«A Maia Bassa una morte annunciata»
Identificato l’uomo travolto dal treno: si tratta di Mohammed, marocchino senza fissa dimora Per terra i resti dell’ultima spesa. Gli esercenti in zona stazione: «Viavai continuo di senzatetto»
MERANO Quella che la sera dell’incidente la funzionaria veronese della Polfer aveva definito «una tragica fatalità», nelle parole degli esercenti intorno alla stazione di Maia Bassa assume i contorni di una «tragedia annunciata».
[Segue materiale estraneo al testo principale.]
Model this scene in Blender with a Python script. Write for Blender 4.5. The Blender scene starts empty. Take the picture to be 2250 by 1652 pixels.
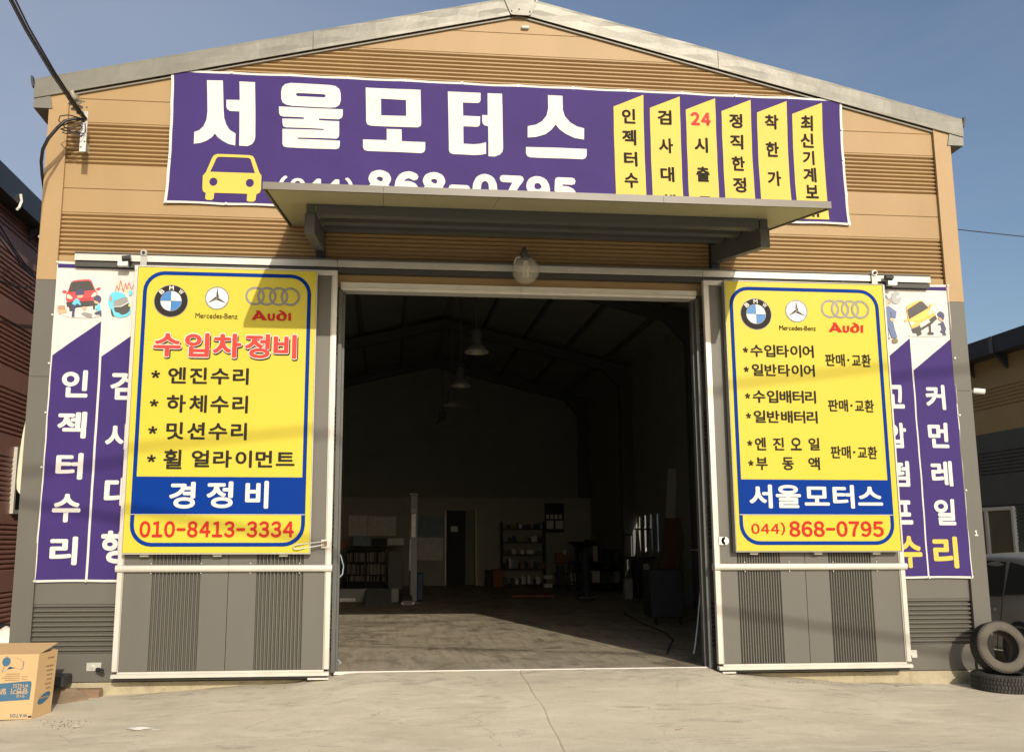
import bpy, bmesh, math, random
from math import sin, cos, pi, radians
from mathutils import Vector, Matrix
from mathutils.geometry import tessellate_polygon
random.seed(7)
SC = bpy.context.scene
COL = SC.collection

# ------------------------------------------------------------------ camera
cam = bpy.data.cameras.new('camera'); co = bpy.data.objects.new('camera', cam); COL.objects.link(co); SC.camera = co
CAM = Vector((-1.5413, -10.2327, 1.3827)); F = 1982.54; PX, PY = 1033.77, 886.31
YAW, PIT, ROL = .0913760399, .153267774, -.000641656693
fw = Vector((sin(YAW)*cos(PIT), cos(YAW)*cos(PIT), sin(PIT)))
r0 = Vector((cos(YAW), -sin(YAW), 0)); u0 = r0.cross(fw)
RT = cos(ROL)*r0 + sin(ROL)*u0; UP = -sin(ROL)*r0 + cos(ROL)*u0
M = Matrix((RT, UP, -fw)).transposed().to_4x4(); M.translation = CAM
co.matrix_world = M
cam.sensor_width = 36; cam.lens = F/2250*36; cam.shift_x = (1125-PX)/2250; cam.shift_y = (PY-826)/2250
cam.clip_start = .05; cam.clip_end = 2000

# ------------------------------------------------------------------ light
SUN = Vector((.228, -1, .45)).normalized()
el = math.asin(SUN.z); az = math.atan2(SUN.x, SUN.y)
w = bpy.data.worlds.new('World'); SC.world = w; w.use_nodes = True
nt = w.node_tree; nt.nodes.clear()
sky = nt.nodes.new('ShaderNodeTexSky'); sky.sky_type = 'NISHITA'; sky.sun_disc = False
sky.sun_elevation = el; sky.sun_rotation = az; sky.air_density = 1.0; sky.dust_density = 2.6; sky.ozone_density = 1.6
bg = nt.nodes.new('ShaderNodeBackground'); bg.inputs[1].default_value = .13
wo = nt.nodes.new('ShaderNodeOutputWorld')
wtc = nt.nodes.new('ShaderNodeTexCoord')          # thin high haze, thicker to the west, with faint wisps
wd = nt.nodes.new('ShaderNodeVectorMath'); wd.operation = 'DOT_PRODUCT'; wd.inputs[1].default_value = (-.92, .38, -.05); nt.links.new(wtc.outputs['Generated'], wd.inputs[0])
wr = nt.nodes.new('ShaderNodeMapRange'); wr.interpolation_type = 'SMOOTHSTEP'; wr.inputs[1].default_value = -.25; wr.inputs[2].default_value = 1.0; wr.inputs[3].default_value = .0; wr.inputs[4].default_value = .55; nt.links.new(wd.outputs['Value'], wr.inputs[0])
wmp = nt.nodes.new('ShaderNodeMapping'); wmp.inputs[3].default_value = (1, 1, 3.2); wmp.inputs[2].default_value = (.2, .35, 0); nt.links.new(wtc.outputs['Generated'], wmp.inputs[0])
wn = nt.nodes.new('ShaderNodeTexNoise'); wn.inputs['Scale'].default_value = 2.6; wn.inputs['Detail'].default_value = 7; wn.inputs['Roughness'].default_value = .55; wn.inputs['Distortion'].default_value = .6; nt.links.new(wmp.outputs[0], wn.inputs['Vector'])
wq = nt.nodes.new('ShaderNodeMapRange'); wq.inputs[1].default_value = .40; wq.inputs[2].default_value = .75; wq.inputs[3].default_value = 0; wq.inputs[4].default_value = .20; nt.links.new(wn.outputs[0], wq.inputs[0])
wa_ = nt.nodes.new('ShaderNodeMath'); wa_.operation = 'ADD'; wa_.use_clamp = True; nt.links.new(wr.outputs[0], wa_.inputs[0]); nt.links.new(wq.outputs[0], wa_.inputs[1])
wm = nt.nodes.new('ShaderNodeMix'); wm.data_type = 'RGBA'; wm.inputs[7].default_value = (3.3, 3.5, 4.2, 1); nt.links.new(wa_.outputs[0], wm.inputs[0]); nt.links.new(sky.outputs[0], wm.inputs[6])
nt.links.new(wm.outputs[2], bg.inputs[0]); nt.links.new(bg.outputs[0], wo.inputs[0])
sl = bpy.data.lights.new('sun', 'SUN'); sl.energy = 3.8; sl.angle = radians(.53); sl.color = (1, .91, .76)
so = bpy.data.objects.new('sun', sl); COL.objects.link(so); so.rotation_euler = SUN.to_track_quat('Z', 'Y').to_euler(); so.location = (3, -20, 12)
SC.view_settings.view_transform = 'Standard'; SC.view_settings.look = 'None'; SC.view_settings.gamma = 1
SC.view_settings.exposure = 0.0; SC.view_settings.use_curve_mapping = False
SC.cycles.use_denoising = True

# ------------------------------------------------------------------ places on real surfaces
def bp(p, y=None, x=None, z=None):
    d = fw + (p[0]-PX)/F*RT - (p[1]-PY)/F*UP
    t = (y-CAM.y)/d.y if y is not None else (x-CAM.x)/d.x if x is not None else (z-CAM.z)/d.z
    return CAM + t*d
def K(ox, oy, s): return lambda x, y: ((ox+x/s)/1.68489, (oy+y/s)/1.68489)
c1 = K(0, 0, 1.7308); c2 = K(1250, 0, 1.7308); c3 = K(2491, 0, 1.7308); c4 = K(0, 900, 1.7308)
c5 = K(2491, 900, 1.7308); c6 = K(0, 1834, 1.7308); c7 = K(1200, 1834, 1.7308); c8 = K(2491, 1834, 1.7308)
cs = K(450, 900, 2.8125); D0 = lambda x, y: (x, y)
i1 = K(1200, 1800, 3.177); i2 = K(1850, 1800, 2.647); i0 = K(1200, 1000, 1.5)
pic = K(180, 960, 6.353); pic2 = K(3250, 1040, 6.883)

# ------------------------------------------------------------------ materials
MATS = {}
def mat(name, col, rough=.6, metal=0., var=.06, scale=3., bump=0., bscale=40., dirt=0., dcol=None, dscale=.8, spec=.5, stretch=(1, 1, 1), trans=0., alpha=1.):
    if name in MATS: return MATS[name]
    m = bpy.data.materials.new(name); m.use_nodes = True; MATS[name] = m
    N = m.node_tree.nodes; L = m.node_tree.links; b = N['Principled BSDF']
    b.inputs['Roughness'].default_value = rough; b.inputs['Metallic'].default_value = metal
    b.inputs['Specular IOR Level'].default_value = spec
    tc = N.new('ShaderNodeTexCoord'); mp = N.new('ShaderNodeMapping'); mp.inputs[3].default_value = stretch
    L.new(tc.outputs['Object'], mp.inputs[0])
    nz = N.new('ShaderNodeTexNoise'); nz.inputs['Scale'].default_value = scale; nz.inputs['Detail'].default_value = 5
    L.new(mp.outputs[0], nz.inputs['Vector'])
    mr = N.new('ShaderNodeMapRange'); mr.inputs[1].default_value = .3; mr.inputs[2].default_value = .7
    mr.inputs[3].default_value = 1-var; mr.inputs[4].default_value = 1+var
    L.new(nz.outputs[0], mr.inputs[0])
    mx = N.new('ShaderNodeVectorMath'); mx.operation = 'SCALE'; mx.inputs[0].default_value = col[:3]
    L.new(mr.outputs[0], mx.inputs['Scale']); out = mx.outputs[0]
    if dirt:
        n2 = N.new('ShaderNodeTexNoise'); n2.inputs['Scale'].default_value = dscale; n2.inputs['Detail'].default_value = 8; n2.inputs['Roughness'].default_value = .65
        L.new(mp.outputs[0], n2.inputs['Vector'])
        r2 = N.new('ShaderNodeMapRange'); r2.inputs[1].default_value = .52; r2.inputs[2].default_value = .75; r2.inputs[3].default_value = 0; r2.inputs[4].default_value = dirt
        L.new(n2.outputs[0], r2.inputs[0])
        mm = N.new('ShaderNodeMix'); mm.data_type = 'RGBA'; mm.inputs[7].default_value = (*(dcol or (.1, .085, .065)), 1)
        L.new(r2.outputs[0], mm.inputs[0]); L.new(out, mm.inputs[6]); out = mm.outputs[2]
    L.new(out, b.inputs['Base Color'])
    if bump:
        n3 = N.new('ShaderNodeTexNoise'); n3.inputs['Scale'].default_value = bscale; n3.inputs['Detail'].default_value = 4
        L.new(mp.outputs[0], n3.inputs['Vector'])
        bu = N.new('ShaderNodeBump'); bu.inputs['Strength'].default_value = 1; bu.inputs['Distance'].default_value = bump
        L.new(n3.outputs[0], bu.inputs['Height']); L.new(bu.outputs[0], b.inputs['Normal'])
    if trans: b.inputs['Transmission Weight'].default_value = trans
    if alpha < 1: b.inputs['Alpha'].default_value = alpha
    return m
def node(m, t): return m.node_tree.nodes.new(t)

beige = mat('beige_steel', (.335, .219, .100), .5, var=.05, scale=1.2, dirt=.3, dcol=(.27, .175, .085), dscale=1.6, bump=.004, bscale=1.6, spec=.35, stretch=(1.5, 1, .4))
beige2 = mat('beige_trim', (.345, .222, .098), .5, var=.03, dirt=.15, dcol=(.38, .25, .13), bump=.003, bscale=2)
grey = mat('grey_steel', (.100, .093, .077), .5, var=.04, scale=1.5, dirt=.2, dcol=(.13, .115, .09), dscale=1.6, bump=.003, bscale=2)
greyrib = mat('grey_door_steel', (.100, .094, .079), .5, stretch=(1.8, 1, .35), var=.03, scale=2, dirt=.12, dcol=(.15, .13, .1), dscale=1.2)
fascia_m = mat('fascia_steel', (.17, .163, .135), .42, .15, var=.12, scale=1.1, dirt=.3, dcol=(.25, .24, .20), dscale=.9, bump=.016, bscale=1.6)
darkgap = mat('dark_rubber', (.012, .011, .01), .7)
alu = mat('aluminium', (.53, .51, .455), .42, .2, var=.06, scale=5, dirt=.35, dcol=(.45, .42, .35), dscale=3)
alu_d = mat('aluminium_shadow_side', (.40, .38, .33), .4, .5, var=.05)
steel_d = mat('painted_beam', (.075, .077, .073), .5, var=.08, scale=3, dirt=.25, dcol=(.07, .06, .05), dscale=3, bump=.002, bscale=20)
cream = mat('canopy_soffit', (.36, .335, .20), .5, var=.04, dirt=.15, dcol=(.42, .38, .25), dscale=2)
brownt = mat('canopy_trim', (.125, .110, .088), .45, var=.10, dirt=.5, dcol=(.15, .13, .1))
yel = mat('sign_yellow', (.53, .445, .036), .45, var=.02, scale=.8, spec=.25, bump=.002, bscale=3)
yel2 = mat('banner_yellow', (.58, .43, .055), .6, var=.02)
whi = mat('print_white', (.60, .575, .545), .6, var=.02)
whb = mat('banner_white', (.585, .56, .525), .6, var=.025, dirt=.1, dcol=(.6, .57, .5), bump=.004, bscale=4)
pur = mat('banner_purple', (.044, .024, .135), .62, var=.07, scale=1.5, bump=.007, bscale=3.0, spec=.15)
blu = mat('sign_blue', (.001, .030, .22), .55, var=.02, spec=.06)
blk = mat('print_black', (.022, .019, .015), .7, spec=.12, var=.05)
red = mat('print_red', (.44, .020, .014), .6, spec=.15, var=.03)
redh = mat('print_light_red', (.52, .055, .042), .6, spec=.15); redb = mat('print_rose', (.50, .045, .045), .6, spec=.15)
edgeg = mat('sign_edge', (.30, .29, .25), .4, .3)
concrete_f = mat('foundation_concrete', (.37, .32, .215), .85, var=.12, scale=6, dirt=.85, dcol=(.19, .14, .085), dscale=3.5, bump=.01, bscale=25)
rubber = mat('tyre_rubber', (.030, .028, .025), .8, var=.3, scale=6, dirt=.6, dcol=(.095, .084, .065), dscale=4, bump=.004, bscale=60)
rubber_w = mat('tyre_dusty_rubber', (.095, .083, .064), .85, var=.18, scale=7, dirt=.6, dcol=(.05, .045, .036), dscale=5, bump=.004, bscale=50)
cardb = mat('cardboard', (.50, .335, .165), .8, var=.05, scale=3, dirt=.2, dcol=(.40, .26, .13), dscale=3, bump=.002, bscale=30)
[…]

Mohammed, il 45enne marocchino travolto venerdì sera dal treno regionale in transito per Merano e diretto a Brennero, stava attraversando i binari dopo aver fatto un po’ di spesa. Erano quasi le 18.30 e al buio, sotto una pioggia fine, tornava all’accampamento sulla sponda dell’Adige. Un riparo che condivideva con altri senza fissa dimora, sotto al viadotto della Mebo, raggiungibile solo oltrepassando a piedi la ferrovia nell’unico punto in cui l’accesso è agevole: di fronte all’ex discount all’ingrosso ora dismesso, proprio a ridosso dei binari, in un punto in cui la tratta ferroviaria curva e impedisce di vedere i convogli in arrivo. Lì è avvenuto l’impatto con il regionale 20732 di Trenitalia. Colpito al capo, l’uomo è morto sul colpo.
All’indomani della tragedia, accanto ai binari non ci sono fiori, né nastri o cartelli che vietino un passaggio fin troppo a portata di chiunque. Ci sono invece, sparsi ovunque, i generi alimentari acquistati da Mohammed per cenare con i suoi compagni di sventura: una decina di panini ammollati dalla pioggia, un cartone di passata di pomodoro esploso nell’impatto, qualche bottiglia d’acqua e due «confezioni risparmio» di cosce di pollo. Poco distante, un cappello di lana marrone.
Sullo sfondo, a un centinaio di metri, la stazione di Maia Bassa: uno scalo con la biglietteria chiusa, sostituita dalle macchinette a erogazione automatica, e un bar chiuso nonostante sia l’ora di pranzo. Al suo interno, intenta in grosse pulizie, la signora Aurora, suocera della titolare. Con cortesia e dispiacere racconta di una tragedia a suo dire ampiamente annunciata. «Qui è un viavai continuo, tutti i giorni: ogni mattina lasciano il loro bivacco sotto il ponte e arrivano a decine, in carovana, d’estate e d’inverno, da almeno tre o quattro anni — spiega —. Prima stavano qui sul piazzale del parcheggio accanto alla stazione, ora si sono sistemati sotto il ponte. Ci sono rom, tunisini, marocchini, nigeriani... Non si conoscono nemmeno tra loro e forse non parlano neppure la stessa lingua. Passano lungo i binari anche se è pericoloso, attraversano senza quasi guardare e si sparpagliano per la città. Poi, quando fa buio, tornano sotto il viadotto. Lo so io, lo sanno i meranesi, le autorità e i politici, ma nessuno fa niente. Ogni tanto provano a fare uno sgombero, portano via sacchi e sacchi di pattume e ferraglia, ma dopo una settimana è tutto come prima».
Anche Isi, gestore del ristorante «Il cavallino», non si stupisce dell’accaduto. «La sera si vedono nitidamente un paio di fuochi accesi per scaldarsi sotto il ponte e lo sanno tutti che lì sotto vivono decine di stranieri — racconta —. Ultimamente sono ricominciati anche i furti nelle macchine parcheggiate davanti alla stazione, ma queste persone di solito non danno fastidio. Vivono alla giornata. Era meno sicuro quando c’erano gli zingari; poi gli hanno costruito le casette del Comune. Ma sono “alloggi” assegnati. Per questi extracomunitari, invece, non c’è alternativa alla strada».